The entire area got wet during a sloppy commute thanks to a broad rain shield that covered the better part of the state during the morning.  The rain was generally light to moderate across the viewing area, although there were pockets of heavier rains and a few rumbles of thunder as a result of occasional thunderstorms embedded within the broad swath of rain.  Preliminary radar estimates suggest that Monday rain totals were well under 1” for most of the viewing area, but totals were as much as 1” to possibly 2” or more over sections of the southern and coastal parishes.

Today’s rainmaker was the result of an mid/-upper-level disturbance and its associated eastbound surface front.  Temperatures climbed into the 60°s for most of the viewing area during much of the day due to our position in the “warm sector” (the warmer-and-more-humid region ahead of an advancing cold front, composed of Gulf air).  The cold front finally moved into the WAFB viewing area during the late afternoon, with rains ending for most of metro BR by the early afternoon hours.   The front takes the rains and clouds with it as it moves farther east through the evening and overnight.  On the heels of Monday’s front, clearing skies and an influx of a cooler-and-drier air mass will mean a chilly night on the way: Red Stick area temperatures will fall to the low 40°s by Tuesday’s sunrise, with morning minimums in the upper 30°s along and north of the LA/MS state line.

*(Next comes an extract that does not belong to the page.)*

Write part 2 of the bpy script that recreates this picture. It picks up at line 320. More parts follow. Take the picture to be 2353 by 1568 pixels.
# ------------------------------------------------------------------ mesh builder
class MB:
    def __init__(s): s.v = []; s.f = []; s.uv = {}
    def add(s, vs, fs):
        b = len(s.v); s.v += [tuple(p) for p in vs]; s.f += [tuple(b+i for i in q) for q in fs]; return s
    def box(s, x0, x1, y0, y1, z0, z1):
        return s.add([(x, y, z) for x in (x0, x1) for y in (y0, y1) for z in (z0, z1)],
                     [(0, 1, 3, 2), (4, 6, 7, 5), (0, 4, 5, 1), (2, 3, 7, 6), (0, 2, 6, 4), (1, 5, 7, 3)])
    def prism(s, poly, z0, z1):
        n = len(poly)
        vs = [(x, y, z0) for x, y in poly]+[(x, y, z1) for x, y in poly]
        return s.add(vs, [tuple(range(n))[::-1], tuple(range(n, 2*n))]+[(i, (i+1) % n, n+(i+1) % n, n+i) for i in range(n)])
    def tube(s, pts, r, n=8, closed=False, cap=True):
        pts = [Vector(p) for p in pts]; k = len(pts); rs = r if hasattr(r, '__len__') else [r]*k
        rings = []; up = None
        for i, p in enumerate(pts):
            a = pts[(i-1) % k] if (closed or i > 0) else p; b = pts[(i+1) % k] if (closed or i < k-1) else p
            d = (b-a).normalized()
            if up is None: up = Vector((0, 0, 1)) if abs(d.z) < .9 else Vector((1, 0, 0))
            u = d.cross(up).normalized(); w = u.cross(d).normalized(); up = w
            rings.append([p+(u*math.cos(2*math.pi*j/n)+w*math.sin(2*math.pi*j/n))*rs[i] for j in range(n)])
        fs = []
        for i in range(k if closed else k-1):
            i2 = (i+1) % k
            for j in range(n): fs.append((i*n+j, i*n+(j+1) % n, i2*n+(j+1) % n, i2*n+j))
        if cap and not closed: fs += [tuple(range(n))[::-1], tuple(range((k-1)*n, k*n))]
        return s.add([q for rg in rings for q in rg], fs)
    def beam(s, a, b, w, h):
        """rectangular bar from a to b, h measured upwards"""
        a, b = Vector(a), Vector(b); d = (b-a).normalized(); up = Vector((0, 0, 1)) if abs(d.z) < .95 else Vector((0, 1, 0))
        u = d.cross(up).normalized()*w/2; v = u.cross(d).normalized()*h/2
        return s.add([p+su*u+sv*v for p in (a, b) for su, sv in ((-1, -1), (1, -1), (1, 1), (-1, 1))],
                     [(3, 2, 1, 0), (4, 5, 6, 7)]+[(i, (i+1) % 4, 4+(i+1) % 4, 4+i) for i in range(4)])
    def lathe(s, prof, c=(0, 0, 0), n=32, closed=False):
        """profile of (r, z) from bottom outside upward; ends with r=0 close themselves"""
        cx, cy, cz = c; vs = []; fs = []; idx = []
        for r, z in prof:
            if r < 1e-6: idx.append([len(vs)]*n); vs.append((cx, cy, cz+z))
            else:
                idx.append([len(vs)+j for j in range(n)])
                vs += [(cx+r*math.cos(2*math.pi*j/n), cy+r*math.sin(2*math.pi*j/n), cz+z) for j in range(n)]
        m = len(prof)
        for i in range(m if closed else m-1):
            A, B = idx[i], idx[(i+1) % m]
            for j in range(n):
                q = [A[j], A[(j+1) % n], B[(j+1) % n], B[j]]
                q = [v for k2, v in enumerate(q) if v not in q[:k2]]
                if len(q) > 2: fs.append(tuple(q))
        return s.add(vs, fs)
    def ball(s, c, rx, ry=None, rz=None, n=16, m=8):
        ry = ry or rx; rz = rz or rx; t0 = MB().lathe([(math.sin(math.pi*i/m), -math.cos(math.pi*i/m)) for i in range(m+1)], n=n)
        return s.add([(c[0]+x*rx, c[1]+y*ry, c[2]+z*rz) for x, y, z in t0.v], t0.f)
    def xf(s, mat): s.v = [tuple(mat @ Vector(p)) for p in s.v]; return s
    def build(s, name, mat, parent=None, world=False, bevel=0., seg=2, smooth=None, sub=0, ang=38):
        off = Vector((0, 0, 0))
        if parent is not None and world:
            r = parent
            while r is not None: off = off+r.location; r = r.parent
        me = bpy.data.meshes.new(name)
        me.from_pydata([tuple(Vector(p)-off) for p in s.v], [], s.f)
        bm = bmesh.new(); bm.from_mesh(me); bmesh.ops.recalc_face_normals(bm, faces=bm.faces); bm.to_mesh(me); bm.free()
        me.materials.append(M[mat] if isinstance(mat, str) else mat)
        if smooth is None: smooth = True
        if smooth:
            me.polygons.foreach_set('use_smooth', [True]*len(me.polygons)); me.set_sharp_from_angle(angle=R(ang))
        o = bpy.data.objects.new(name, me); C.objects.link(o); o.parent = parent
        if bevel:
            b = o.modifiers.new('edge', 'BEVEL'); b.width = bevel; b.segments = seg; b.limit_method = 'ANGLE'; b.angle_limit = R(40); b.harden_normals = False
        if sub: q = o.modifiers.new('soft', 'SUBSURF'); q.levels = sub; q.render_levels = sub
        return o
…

After that chilly start, Tuesday shapes up to be a pleasant January day: sunny and less humid with highs in the mid to upper 60°s.  And the forecast stays “mainly dry” right through the weekend ... but it gets even cooler later in the  week.  In fact, many WAFB neighborhoods will flirt with another round of freezes between now and Saturday morning.

A quick-moving, “dry” cold front moves through WAFBland late Tuesday into early Wednesday, producing a pair of cold starts for Wednesday and Thursday.  A light freeze seems likely for metro Baton Rouge on Thursday morning and areas near and north of the state line could see freezes for both mornings. 

Then another front moves through the area early on Friday; Friday’s front also looks “mostly dry” although an isolated shower or two can’t be entirely ruled out just yet.  With Friday’s front comes another slug of cold, dry Canadian air: Baton Rouge metro temperatures could drop into the 20°s for Saturday morning with a ‘hard freeze’ for many WAFB communities north and east of the Capital City.

Yes, it is still winter ... and winter in South Louisiana and SW Mississippi is typically marked by fairly substantial swings in temperature associated with our winter fronts.  The days are often warmer-than-normal ahead of advancing fronts then turn colder-than-normal days after strong Pacific and Canadian fronts move through.  Fact is, “normal” daily temperatures at this time of year -- such as our normal highs in the low 60°s for mid-January -- aren’t as common as you might expect.  Because of our “roller coaster” winter temperature pattern, only roughly one third of January days have a high temperature that falls within a few degrees of the official daily normal.